Fix the quantities after backstocking to fix the problem.
 
Re-sort before you roll out. It takes a second to look at your uboat and tweak it. Waste the time off stage. Then knock it out with efficiency on the floor.
 
Right, pogdog, I resort fast, I have to push u-boats and flats but if I sort it goes a lot faster and with the u-boat cardboard I grab a big box first that I can push then I shove smaller ones inside it , because the u-boat is not designed to handle a lot of cardboard, I just load the bigger boxes up, dump small ones in it and try to hit the bailer at the best time , and dump it all at once, might have to make a bale here and there but it works for me.
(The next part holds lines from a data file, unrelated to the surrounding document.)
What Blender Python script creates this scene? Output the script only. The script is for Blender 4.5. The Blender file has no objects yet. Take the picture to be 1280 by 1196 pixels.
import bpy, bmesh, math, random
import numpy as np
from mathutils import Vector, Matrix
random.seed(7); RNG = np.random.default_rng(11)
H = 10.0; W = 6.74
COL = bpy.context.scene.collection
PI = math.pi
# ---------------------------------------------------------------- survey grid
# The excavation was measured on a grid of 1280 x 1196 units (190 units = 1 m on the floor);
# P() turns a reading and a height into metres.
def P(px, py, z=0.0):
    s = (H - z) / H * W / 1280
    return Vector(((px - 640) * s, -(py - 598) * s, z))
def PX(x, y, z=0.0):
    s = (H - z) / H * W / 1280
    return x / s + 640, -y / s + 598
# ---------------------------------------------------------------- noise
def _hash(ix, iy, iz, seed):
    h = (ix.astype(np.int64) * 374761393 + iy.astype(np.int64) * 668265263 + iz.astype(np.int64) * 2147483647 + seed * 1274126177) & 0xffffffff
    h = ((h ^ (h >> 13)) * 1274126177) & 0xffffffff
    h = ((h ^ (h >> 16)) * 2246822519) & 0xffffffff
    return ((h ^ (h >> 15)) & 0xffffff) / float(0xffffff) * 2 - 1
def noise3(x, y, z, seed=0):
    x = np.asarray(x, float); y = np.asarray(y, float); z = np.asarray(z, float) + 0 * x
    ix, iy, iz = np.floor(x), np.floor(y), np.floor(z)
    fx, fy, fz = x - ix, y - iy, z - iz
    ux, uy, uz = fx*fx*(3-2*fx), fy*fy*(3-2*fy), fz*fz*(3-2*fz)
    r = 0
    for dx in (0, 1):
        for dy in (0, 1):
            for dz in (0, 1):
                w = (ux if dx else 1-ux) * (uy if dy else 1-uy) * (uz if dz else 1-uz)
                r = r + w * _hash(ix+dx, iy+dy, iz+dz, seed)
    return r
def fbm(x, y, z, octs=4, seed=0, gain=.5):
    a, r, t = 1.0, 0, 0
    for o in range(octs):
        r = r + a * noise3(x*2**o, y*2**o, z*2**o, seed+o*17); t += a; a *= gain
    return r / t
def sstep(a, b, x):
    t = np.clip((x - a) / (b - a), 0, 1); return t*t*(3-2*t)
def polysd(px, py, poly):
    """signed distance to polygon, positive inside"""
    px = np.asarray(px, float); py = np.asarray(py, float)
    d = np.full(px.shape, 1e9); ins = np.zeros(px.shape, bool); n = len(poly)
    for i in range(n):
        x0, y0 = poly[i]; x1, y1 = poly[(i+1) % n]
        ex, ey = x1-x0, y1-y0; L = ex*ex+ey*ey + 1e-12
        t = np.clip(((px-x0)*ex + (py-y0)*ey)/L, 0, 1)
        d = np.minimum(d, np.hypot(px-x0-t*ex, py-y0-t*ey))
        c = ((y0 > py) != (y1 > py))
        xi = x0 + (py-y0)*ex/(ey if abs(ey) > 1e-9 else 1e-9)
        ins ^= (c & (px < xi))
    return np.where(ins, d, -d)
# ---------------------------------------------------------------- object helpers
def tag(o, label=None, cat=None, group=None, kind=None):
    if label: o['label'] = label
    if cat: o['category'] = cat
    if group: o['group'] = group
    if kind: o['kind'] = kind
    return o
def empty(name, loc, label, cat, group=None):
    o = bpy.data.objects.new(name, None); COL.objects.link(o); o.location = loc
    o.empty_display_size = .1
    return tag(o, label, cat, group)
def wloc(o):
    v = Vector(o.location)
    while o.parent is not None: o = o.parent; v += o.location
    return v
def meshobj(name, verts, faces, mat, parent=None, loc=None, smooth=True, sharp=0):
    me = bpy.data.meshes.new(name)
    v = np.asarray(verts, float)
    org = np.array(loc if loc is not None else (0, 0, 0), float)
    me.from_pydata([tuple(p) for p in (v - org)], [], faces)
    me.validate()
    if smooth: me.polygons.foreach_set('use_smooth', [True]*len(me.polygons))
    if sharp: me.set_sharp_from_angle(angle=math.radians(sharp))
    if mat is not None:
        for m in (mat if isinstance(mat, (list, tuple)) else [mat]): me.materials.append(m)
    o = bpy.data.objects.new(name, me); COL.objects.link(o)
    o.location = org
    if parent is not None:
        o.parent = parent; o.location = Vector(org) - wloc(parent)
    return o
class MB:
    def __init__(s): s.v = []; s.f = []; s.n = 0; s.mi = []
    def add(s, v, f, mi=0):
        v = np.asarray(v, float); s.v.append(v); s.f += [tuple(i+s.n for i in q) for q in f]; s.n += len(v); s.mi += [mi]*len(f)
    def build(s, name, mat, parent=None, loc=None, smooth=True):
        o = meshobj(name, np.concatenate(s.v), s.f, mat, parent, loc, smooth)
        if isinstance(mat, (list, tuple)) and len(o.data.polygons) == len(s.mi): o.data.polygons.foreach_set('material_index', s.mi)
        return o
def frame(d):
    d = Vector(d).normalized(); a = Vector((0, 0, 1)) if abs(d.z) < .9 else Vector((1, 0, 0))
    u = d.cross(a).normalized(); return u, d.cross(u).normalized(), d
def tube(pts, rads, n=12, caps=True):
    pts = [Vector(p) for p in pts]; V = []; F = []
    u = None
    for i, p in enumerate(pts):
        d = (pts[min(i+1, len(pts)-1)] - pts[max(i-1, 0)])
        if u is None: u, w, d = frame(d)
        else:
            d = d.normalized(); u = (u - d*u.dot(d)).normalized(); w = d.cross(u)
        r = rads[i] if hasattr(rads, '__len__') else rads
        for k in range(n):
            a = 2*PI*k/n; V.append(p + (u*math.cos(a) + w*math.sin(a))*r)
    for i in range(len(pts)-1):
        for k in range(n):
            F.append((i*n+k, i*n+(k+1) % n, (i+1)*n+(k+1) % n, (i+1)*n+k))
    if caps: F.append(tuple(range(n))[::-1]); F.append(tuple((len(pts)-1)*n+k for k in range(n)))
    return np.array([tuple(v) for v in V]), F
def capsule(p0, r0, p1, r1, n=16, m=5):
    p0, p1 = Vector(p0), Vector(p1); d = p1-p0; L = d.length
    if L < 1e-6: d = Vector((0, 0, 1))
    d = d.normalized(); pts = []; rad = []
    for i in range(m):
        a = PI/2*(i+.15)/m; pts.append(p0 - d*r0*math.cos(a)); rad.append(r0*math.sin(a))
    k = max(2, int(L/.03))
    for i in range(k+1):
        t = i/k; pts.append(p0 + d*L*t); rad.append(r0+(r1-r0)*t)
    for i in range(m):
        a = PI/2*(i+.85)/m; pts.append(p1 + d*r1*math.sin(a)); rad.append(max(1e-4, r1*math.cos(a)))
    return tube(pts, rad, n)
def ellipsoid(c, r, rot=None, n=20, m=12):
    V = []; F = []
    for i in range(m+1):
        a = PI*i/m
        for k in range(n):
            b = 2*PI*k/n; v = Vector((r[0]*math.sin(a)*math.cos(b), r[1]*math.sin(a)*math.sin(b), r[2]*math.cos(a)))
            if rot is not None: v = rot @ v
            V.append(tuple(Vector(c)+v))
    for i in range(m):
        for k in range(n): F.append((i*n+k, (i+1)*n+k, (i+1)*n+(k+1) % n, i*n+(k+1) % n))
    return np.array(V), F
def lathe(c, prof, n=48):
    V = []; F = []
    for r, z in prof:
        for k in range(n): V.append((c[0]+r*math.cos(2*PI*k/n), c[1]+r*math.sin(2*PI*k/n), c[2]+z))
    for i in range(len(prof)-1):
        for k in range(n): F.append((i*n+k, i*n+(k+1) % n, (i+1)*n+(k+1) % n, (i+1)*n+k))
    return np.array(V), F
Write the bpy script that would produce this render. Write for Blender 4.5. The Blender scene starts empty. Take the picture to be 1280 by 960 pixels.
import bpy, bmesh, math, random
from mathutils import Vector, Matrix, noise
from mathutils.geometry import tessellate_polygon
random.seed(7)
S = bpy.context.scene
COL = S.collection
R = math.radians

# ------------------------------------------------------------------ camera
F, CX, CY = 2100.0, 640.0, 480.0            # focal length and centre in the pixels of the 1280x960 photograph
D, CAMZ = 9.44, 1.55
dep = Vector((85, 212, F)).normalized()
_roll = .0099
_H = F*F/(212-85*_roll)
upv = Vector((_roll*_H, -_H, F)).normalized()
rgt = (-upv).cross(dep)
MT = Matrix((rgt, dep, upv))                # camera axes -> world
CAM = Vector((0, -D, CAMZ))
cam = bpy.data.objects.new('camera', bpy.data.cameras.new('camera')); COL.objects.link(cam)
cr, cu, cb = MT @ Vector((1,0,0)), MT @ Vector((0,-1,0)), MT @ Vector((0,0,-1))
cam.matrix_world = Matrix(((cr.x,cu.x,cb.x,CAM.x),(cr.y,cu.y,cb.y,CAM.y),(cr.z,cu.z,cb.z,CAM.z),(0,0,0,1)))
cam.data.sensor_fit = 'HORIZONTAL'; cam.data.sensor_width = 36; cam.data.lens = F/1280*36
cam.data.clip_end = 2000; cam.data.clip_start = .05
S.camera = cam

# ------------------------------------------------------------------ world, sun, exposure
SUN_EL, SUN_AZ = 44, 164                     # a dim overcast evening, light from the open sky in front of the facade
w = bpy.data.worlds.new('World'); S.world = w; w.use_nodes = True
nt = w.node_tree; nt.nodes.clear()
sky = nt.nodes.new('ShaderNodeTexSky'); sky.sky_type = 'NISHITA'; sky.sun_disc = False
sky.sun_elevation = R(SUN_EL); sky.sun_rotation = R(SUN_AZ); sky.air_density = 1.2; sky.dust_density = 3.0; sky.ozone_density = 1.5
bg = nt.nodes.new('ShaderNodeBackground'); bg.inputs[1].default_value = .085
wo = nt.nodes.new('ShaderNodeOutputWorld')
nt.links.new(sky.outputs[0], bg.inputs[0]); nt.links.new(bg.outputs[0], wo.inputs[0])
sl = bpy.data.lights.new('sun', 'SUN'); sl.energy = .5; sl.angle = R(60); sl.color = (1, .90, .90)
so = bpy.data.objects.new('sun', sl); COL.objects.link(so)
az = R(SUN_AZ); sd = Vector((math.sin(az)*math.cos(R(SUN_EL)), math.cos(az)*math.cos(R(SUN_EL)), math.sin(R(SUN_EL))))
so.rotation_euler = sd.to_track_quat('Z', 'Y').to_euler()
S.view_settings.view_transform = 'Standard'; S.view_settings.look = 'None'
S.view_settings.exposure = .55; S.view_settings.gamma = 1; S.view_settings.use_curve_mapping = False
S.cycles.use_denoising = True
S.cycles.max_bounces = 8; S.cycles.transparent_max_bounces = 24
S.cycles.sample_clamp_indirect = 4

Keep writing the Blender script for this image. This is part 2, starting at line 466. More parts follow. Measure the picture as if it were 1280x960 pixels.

I would rather do a 5 min bale than wait 15 mins in line waitng
 
Right, pogdog, I resort fast, I have to push u-boats and flats but if I sort it goes a lot faster and with the u-boat cardboard I grab a big box first that I can push then I shove smaller ones inside it , because the u-boat is not designed to handle a lot of cardboard, I just load the bigger boxes up, dump small ones in it and try to hit the bailer at the best time , and dump it all at once, might have to make a bale here and there but it works for me. I would rather do a 5 min bale than wait 15 mins in line waitng
Getting a big box to put cut up boxes in is ideal. Then you can just throw it in the bailer and be done with it quickly. It could literally take 5 to 30 seconds to get rid of cardboard and trash if you get lucky... but it doesn't always work out that way. Cutting up the boxes also seems to slow me down too much. Guess I'm just not that good at it in comparison to some people.